Obrolan Terakhir Soeharto - Habibie

Obrolan Terakhir Soeharto - Habibie

- detikNews
Kamis, 17 Jan 2008 12:17 WIB
Jakarta - BJ Habibie sengaja terbang jauh-jauh dari Jerman demi menjenguk seniornya, Pak Harto, di RSPP. Tapi apa lacur, selain hanya bisa melihat Pak Harto dari luar ruang, tak ada anak-anak Soeharto yang menemuinya.

Kehadiran Habibie di RSPP adalah penggalan sejarah baru, meneruskan sejarah 20 Mei 1998, hari terakhir Pak Harto dan Habibie terlibat dialog cukup panjang. Sebab setelah itu, komunikasi keduanya berakhir.

Pada 21 Mei 1998, saat detik-detik penyerahan kekuasaan Pak Harto ke Habibie, Pak Harto juga memilih hanya menyalaminya saja. Tak ada senyum, tak ada kata.

SCROLL TO CONTINUE WITH CONTENT

Pada 8 Juni 1998, Pak Harto berulang tahun di Cendana. Habibie, yang dikenalnya dekat sedari 1950, tak diundangnya. Pada 9 Juni 1998, Habibie menelepon Pak Harto guna mengucapkan selamat ulang tahun, namun Pak Harto memintanya agar tidak usah menghubunginya lagi.

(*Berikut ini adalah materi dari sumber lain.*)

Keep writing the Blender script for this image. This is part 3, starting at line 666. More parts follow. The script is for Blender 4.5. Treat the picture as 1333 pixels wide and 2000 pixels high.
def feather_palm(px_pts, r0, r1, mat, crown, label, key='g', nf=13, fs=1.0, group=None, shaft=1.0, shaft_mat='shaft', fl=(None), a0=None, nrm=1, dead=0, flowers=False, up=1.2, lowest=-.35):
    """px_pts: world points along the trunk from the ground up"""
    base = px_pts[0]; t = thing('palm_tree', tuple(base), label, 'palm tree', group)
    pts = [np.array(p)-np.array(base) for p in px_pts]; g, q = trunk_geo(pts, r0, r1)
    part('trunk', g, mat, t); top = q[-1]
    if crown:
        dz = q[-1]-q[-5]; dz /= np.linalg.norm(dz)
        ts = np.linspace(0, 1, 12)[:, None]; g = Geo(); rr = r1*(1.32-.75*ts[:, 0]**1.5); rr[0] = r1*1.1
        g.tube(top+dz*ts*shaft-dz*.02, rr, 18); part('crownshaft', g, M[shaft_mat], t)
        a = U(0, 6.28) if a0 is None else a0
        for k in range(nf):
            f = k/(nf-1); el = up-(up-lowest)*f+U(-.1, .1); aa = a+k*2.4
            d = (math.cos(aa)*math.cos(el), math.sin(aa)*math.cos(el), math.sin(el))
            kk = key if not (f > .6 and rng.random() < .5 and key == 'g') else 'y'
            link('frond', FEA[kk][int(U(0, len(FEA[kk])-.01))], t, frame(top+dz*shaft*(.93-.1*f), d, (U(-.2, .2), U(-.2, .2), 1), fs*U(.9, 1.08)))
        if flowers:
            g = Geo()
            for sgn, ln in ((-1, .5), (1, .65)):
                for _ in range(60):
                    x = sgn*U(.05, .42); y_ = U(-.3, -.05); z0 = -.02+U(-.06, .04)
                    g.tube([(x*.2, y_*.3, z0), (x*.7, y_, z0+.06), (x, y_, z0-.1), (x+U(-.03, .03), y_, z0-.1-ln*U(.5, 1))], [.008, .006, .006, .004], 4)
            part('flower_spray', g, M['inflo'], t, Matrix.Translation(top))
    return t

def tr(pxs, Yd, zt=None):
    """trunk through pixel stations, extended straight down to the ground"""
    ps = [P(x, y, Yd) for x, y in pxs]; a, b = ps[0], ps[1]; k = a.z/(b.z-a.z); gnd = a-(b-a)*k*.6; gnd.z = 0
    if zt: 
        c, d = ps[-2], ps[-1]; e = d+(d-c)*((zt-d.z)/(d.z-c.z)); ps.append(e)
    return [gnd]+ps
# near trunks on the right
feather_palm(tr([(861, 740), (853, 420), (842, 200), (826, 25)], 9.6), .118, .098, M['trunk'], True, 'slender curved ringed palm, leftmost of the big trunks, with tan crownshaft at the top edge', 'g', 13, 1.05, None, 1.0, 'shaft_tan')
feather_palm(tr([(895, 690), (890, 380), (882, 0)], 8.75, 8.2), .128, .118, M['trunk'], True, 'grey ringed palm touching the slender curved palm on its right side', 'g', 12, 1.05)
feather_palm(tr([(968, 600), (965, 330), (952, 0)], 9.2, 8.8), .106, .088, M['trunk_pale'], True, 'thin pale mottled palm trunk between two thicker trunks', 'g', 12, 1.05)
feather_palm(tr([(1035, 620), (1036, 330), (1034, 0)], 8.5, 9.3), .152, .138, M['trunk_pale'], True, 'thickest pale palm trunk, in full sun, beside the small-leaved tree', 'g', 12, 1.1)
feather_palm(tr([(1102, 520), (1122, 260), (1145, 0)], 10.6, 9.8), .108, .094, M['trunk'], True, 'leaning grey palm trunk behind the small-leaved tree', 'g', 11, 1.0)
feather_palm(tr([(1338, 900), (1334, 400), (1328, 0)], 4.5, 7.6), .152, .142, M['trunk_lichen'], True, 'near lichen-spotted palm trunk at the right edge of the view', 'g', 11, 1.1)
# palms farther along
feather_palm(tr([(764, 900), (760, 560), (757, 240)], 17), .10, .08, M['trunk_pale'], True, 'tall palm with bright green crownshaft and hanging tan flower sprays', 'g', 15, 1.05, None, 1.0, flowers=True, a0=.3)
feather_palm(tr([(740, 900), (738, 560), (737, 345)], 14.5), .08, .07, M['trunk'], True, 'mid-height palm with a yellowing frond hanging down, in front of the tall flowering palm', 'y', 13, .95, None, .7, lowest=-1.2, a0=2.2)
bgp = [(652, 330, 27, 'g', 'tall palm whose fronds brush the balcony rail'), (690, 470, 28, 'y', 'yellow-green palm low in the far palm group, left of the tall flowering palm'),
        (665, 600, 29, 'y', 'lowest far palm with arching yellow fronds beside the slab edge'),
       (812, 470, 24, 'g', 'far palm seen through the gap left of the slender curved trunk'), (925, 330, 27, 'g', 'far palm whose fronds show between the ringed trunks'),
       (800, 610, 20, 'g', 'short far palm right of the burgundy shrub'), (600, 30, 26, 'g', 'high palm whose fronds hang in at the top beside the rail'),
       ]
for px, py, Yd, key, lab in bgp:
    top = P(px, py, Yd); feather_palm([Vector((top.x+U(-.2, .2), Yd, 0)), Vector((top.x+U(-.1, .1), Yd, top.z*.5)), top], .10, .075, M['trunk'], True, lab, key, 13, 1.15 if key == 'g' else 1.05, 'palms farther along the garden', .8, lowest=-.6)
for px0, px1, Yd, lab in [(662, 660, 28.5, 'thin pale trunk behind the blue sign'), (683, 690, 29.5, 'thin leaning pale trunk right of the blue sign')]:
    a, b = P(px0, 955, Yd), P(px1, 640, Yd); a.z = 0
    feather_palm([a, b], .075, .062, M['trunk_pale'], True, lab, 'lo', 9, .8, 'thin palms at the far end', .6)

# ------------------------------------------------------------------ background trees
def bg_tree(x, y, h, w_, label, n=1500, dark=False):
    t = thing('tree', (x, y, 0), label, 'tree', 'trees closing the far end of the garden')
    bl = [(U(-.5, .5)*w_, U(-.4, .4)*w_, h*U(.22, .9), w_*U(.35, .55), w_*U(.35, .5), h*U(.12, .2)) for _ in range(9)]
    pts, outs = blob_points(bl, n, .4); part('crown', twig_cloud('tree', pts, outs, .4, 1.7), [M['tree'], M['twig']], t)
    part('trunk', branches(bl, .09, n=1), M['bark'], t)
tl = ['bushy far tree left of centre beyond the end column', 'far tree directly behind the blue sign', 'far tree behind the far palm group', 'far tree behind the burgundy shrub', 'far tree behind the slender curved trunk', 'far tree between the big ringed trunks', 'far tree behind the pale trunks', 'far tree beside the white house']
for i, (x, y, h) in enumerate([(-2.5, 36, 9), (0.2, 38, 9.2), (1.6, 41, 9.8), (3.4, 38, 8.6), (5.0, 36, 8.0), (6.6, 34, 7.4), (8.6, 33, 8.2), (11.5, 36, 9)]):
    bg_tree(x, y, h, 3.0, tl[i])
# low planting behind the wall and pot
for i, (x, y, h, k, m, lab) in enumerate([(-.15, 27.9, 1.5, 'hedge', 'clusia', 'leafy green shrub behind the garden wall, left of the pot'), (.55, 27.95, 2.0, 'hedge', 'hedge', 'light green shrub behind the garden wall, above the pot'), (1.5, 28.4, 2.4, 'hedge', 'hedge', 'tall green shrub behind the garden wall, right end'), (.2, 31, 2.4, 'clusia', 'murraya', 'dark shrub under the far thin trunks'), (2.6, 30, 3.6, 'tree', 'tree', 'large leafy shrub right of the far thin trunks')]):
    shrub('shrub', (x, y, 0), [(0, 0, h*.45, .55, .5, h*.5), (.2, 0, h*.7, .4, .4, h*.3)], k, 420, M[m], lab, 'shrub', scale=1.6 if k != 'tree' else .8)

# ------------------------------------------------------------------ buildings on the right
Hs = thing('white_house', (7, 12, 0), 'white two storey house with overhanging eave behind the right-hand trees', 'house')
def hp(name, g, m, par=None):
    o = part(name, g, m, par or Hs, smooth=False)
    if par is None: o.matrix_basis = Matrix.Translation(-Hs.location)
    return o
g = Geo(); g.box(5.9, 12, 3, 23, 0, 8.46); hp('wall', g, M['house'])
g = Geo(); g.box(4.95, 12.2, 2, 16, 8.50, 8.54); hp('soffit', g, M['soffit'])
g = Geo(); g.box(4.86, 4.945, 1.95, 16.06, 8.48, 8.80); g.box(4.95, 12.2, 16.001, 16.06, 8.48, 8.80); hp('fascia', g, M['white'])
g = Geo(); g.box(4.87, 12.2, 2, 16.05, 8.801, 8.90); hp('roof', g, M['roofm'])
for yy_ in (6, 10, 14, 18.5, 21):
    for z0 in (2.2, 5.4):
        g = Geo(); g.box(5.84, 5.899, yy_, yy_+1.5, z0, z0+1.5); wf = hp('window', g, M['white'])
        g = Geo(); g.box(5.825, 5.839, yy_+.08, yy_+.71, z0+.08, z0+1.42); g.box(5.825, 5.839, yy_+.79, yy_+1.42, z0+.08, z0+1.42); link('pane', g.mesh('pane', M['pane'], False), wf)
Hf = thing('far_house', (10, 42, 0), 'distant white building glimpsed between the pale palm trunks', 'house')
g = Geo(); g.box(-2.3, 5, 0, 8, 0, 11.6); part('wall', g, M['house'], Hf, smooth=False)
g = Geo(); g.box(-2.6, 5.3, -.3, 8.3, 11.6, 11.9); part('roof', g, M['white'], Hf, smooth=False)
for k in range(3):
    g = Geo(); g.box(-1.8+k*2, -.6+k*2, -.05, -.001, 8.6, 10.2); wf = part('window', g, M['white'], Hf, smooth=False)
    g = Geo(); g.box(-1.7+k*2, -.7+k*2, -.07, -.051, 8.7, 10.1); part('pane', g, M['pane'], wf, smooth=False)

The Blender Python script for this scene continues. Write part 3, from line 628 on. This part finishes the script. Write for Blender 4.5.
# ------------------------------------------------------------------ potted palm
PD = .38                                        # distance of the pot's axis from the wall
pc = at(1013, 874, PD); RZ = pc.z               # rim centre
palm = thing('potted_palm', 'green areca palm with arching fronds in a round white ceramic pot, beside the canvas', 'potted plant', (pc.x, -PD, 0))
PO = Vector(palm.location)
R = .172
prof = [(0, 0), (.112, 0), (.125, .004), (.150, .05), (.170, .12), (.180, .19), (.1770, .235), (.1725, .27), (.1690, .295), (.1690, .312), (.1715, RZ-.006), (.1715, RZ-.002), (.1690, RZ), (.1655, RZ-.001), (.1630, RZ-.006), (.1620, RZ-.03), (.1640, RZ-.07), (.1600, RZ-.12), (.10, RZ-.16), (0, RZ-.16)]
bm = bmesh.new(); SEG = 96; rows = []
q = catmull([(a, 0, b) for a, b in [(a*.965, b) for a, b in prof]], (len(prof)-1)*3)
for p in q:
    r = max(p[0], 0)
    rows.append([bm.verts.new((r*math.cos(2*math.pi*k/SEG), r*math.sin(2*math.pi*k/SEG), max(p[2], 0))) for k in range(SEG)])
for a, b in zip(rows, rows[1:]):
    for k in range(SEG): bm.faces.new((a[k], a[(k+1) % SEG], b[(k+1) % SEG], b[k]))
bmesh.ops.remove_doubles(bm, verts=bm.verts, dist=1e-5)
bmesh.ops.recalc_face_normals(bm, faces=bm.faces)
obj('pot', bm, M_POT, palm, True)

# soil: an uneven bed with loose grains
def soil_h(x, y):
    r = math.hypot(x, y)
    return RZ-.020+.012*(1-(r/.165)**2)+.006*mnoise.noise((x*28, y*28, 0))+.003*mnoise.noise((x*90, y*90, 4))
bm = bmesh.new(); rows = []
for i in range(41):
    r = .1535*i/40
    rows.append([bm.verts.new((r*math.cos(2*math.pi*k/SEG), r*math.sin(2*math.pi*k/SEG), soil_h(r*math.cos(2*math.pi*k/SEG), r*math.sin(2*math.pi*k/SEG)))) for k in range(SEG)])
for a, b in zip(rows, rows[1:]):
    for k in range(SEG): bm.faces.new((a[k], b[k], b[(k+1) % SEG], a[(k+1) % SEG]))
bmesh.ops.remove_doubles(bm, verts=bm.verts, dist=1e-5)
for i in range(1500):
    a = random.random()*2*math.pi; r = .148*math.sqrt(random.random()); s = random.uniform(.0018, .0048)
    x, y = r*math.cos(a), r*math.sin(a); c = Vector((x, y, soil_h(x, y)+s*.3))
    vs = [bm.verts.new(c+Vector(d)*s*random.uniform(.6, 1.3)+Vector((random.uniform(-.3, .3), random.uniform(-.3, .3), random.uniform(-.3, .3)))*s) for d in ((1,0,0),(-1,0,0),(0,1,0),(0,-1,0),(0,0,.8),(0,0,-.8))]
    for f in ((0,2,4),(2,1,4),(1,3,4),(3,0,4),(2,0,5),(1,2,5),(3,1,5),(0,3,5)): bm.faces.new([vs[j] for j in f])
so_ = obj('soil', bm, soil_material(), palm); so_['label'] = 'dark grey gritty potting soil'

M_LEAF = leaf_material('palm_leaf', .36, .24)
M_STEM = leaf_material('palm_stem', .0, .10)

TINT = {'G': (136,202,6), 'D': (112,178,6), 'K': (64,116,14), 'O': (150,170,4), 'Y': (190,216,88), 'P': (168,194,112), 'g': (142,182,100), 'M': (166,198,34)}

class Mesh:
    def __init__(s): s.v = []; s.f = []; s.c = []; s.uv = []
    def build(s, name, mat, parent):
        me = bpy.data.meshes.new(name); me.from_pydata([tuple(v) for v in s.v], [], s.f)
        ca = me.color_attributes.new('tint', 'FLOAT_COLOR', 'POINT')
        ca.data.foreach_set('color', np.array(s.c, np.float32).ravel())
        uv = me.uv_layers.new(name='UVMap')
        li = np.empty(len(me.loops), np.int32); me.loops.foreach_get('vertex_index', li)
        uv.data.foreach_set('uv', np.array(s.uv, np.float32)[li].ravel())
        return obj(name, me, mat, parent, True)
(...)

Percakapan sedikit panjang terakhir antara Habibie dan Soeharto 20 Mei 1998 bisa dibaca lewat buku BJ Habibie yang bertajuk Detik-detik yang Menentukan: Jalan Panjang Indonesia Menuju Demokrasi. Inilah petikannya:

Rabu 20 Mei 1998 malam hari, lokasi di ruang kerja Pak Harto di Jl Cendana:

.............

Setelah pertemuan Pak Sudharmono dengan Pak Harto selesai, saya dipersilakan masuk ke ruang kerja presiden. Sambil membuka sehelai kertas besar yang berisi nama-nama anggota Kabinet Reformasi, Pak Harto menyatakan agar saya bersama beliau mengecek ulang nama-nama tersebut.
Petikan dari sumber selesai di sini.